Scenes as source code

[Begin]

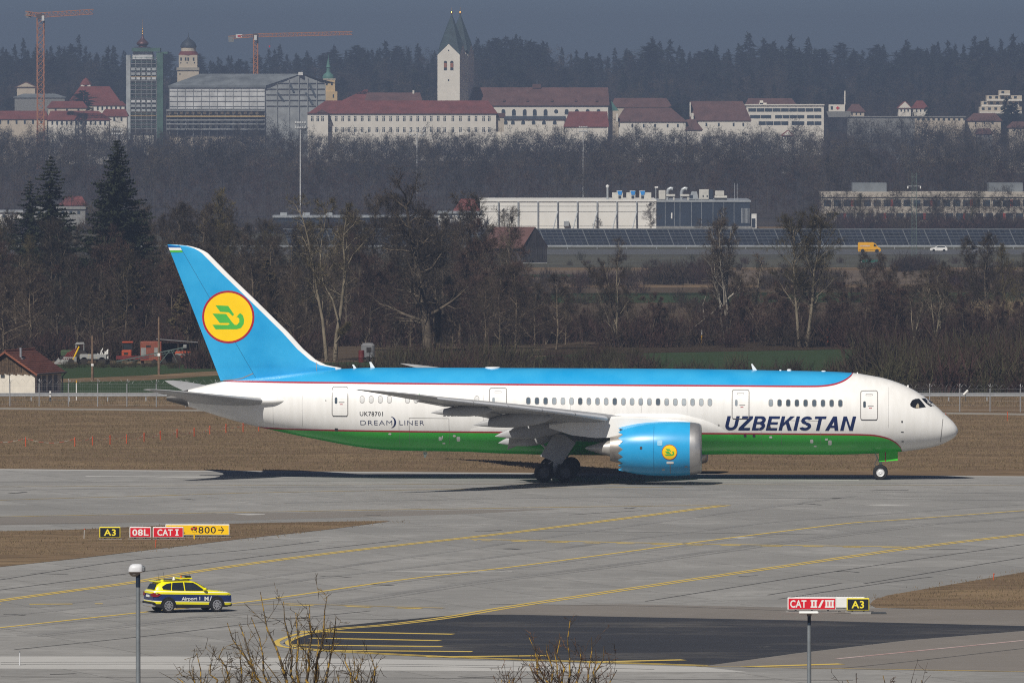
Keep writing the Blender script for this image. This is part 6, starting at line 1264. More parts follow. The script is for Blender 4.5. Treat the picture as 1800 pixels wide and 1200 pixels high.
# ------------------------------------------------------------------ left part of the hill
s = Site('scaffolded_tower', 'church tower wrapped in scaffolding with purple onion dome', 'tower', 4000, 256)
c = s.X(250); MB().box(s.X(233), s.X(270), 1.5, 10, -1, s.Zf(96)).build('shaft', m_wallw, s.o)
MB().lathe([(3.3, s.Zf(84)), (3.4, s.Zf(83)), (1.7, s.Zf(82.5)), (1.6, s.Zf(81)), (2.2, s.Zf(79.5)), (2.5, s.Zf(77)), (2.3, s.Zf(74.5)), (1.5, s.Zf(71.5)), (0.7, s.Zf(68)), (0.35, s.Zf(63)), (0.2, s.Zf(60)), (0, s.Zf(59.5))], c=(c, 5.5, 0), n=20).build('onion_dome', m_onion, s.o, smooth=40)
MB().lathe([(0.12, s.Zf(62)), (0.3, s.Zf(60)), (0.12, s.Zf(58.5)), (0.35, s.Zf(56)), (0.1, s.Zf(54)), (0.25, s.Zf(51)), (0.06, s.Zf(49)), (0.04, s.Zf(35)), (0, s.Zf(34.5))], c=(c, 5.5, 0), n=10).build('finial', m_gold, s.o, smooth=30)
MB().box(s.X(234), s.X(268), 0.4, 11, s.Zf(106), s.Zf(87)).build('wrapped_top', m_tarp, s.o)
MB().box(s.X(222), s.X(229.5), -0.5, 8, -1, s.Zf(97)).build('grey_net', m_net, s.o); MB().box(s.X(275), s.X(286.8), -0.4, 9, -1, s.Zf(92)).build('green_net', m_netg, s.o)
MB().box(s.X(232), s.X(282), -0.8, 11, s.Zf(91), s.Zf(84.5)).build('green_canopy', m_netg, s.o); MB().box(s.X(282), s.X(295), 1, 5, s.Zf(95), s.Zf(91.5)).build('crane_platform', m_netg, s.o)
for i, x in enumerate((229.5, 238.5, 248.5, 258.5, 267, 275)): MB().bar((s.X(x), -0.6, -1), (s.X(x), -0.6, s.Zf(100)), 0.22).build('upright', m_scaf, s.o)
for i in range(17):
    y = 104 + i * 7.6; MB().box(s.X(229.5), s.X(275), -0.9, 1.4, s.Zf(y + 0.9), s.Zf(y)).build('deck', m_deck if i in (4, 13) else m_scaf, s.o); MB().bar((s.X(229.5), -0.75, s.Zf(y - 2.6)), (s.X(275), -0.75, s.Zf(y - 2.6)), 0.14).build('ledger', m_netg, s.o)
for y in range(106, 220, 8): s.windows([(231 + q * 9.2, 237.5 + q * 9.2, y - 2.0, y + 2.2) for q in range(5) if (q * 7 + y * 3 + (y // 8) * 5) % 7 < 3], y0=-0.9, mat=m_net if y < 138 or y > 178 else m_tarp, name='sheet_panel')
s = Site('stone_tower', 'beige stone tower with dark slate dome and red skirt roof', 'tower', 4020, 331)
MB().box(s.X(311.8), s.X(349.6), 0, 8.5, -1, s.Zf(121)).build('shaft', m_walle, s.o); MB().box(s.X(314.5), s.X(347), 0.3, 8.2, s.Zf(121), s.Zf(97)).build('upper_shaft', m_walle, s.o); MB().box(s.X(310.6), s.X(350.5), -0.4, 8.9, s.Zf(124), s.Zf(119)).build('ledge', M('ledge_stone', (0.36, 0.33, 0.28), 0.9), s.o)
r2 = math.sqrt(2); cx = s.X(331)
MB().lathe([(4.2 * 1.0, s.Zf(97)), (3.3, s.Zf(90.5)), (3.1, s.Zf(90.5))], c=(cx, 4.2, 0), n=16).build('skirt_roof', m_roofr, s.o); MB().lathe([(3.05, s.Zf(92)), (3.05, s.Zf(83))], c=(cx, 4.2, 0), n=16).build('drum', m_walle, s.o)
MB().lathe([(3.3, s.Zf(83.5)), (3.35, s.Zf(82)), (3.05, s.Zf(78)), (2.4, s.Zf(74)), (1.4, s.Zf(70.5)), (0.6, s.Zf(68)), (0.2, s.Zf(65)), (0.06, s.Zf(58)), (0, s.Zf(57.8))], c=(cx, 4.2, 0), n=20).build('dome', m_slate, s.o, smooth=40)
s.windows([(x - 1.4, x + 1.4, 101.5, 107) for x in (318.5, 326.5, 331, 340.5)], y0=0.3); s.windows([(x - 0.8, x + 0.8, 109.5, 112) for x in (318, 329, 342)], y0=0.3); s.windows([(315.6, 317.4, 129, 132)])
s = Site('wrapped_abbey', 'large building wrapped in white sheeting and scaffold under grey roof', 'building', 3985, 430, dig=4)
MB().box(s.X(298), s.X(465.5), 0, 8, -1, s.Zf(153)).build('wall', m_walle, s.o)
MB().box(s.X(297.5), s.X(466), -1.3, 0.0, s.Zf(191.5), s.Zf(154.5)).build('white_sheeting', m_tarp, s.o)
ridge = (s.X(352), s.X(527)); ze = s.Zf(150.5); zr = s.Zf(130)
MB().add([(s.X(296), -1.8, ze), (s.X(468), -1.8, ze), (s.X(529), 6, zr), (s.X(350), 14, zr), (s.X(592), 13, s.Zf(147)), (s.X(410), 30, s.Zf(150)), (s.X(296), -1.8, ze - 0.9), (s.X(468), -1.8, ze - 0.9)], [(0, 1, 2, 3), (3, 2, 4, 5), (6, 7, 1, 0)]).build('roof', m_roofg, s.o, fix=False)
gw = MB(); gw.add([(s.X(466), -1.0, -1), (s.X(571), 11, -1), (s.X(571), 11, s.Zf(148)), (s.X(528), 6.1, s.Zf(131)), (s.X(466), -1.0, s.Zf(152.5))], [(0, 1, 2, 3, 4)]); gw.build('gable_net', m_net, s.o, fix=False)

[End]
[Begin]

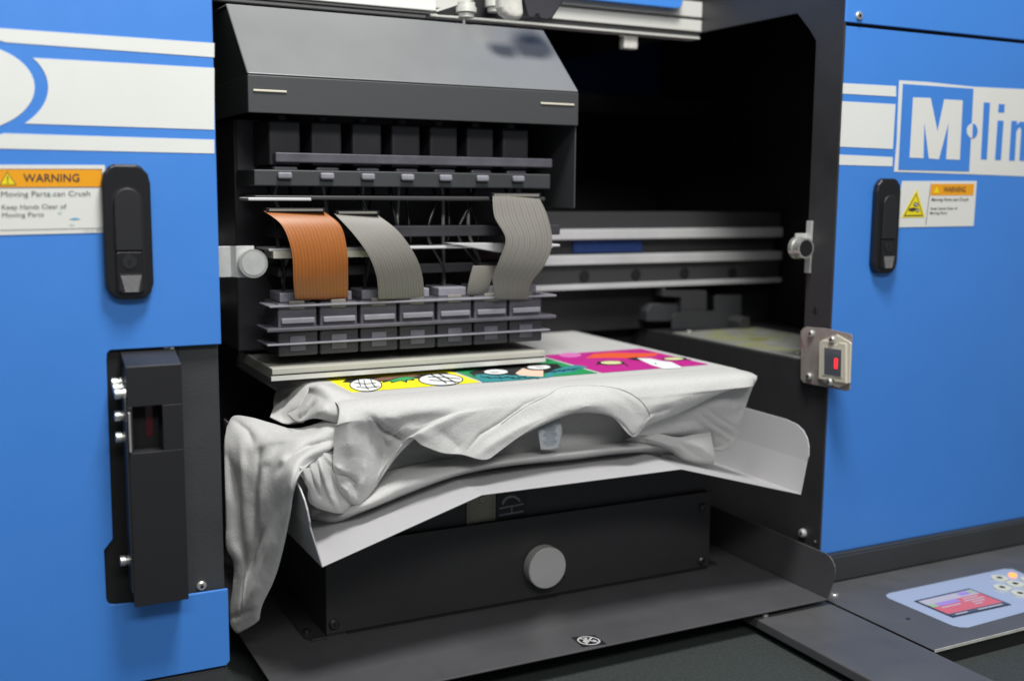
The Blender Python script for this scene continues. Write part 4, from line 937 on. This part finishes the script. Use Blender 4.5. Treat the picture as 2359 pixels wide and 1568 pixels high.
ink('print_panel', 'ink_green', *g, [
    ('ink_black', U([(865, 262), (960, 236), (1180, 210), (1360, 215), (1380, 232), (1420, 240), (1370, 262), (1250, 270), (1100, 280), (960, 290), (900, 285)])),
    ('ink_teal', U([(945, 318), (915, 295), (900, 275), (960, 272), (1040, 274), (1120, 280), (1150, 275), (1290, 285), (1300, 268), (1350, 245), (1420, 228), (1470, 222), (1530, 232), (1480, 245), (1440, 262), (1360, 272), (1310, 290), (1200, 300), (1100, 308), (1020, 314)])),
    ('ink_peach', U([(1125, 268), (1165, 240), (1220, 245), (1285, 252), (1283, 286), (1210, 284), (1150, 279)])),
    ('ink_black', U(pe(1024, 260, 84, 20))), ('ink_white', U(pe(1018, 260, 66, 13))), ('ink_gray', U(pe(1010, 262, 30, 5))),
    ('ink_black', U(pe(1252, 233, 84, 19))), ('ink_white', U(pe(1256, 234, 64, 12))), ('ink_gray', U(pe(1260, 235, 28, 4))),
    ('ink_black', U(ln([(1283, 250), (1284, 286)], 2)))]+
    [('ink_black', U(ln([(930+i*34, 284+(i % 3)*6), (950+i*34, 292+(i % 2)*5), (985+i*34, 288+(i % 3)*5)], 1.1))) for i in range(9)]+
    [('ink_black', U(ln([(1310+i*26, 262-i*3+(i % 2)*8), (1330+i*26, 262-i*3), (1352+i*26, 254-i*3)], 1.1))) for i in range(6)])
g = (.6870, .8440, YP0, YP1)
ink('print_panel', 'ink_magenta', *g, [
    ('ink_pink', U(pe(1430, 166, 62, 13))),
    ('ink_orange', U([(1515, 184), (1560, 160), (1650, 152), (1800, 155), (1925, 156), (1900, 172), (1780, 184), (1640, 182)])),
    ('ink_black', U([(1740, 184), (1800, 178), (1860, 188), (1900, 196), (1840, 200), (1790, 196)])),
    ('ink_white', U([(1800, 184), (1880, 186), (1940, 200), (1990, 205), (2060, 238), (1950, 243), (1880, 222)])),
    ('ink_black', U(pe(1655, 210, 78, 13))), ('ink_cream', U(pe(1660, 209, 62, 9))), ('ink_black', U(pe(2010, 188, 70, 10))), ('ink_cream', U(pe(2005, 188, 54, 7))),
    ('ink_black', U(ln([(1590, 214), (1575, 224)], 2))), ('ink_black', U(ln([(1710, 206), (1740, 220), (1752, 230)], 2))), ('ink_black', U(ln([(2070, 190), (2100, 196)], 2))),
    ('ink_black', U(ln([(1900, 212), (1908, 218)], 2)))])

[End]

**What to work on**
Search the records for the word "Treat". Copy every line that has it.

**Final result**
Keep writing the Blender script for this image. This is part 6, starting at line 1264. More parts follow. The script is for Blender 4.5. Treat the picture as 1800 pixels wide and 1200 pixels high.
The Blender Python script for this scene continues. Write part 4, from line 937 on. This part finishes the script. Use Blender 4.5. Treat the picture as 2359 pixels wide and 1568 pixels high.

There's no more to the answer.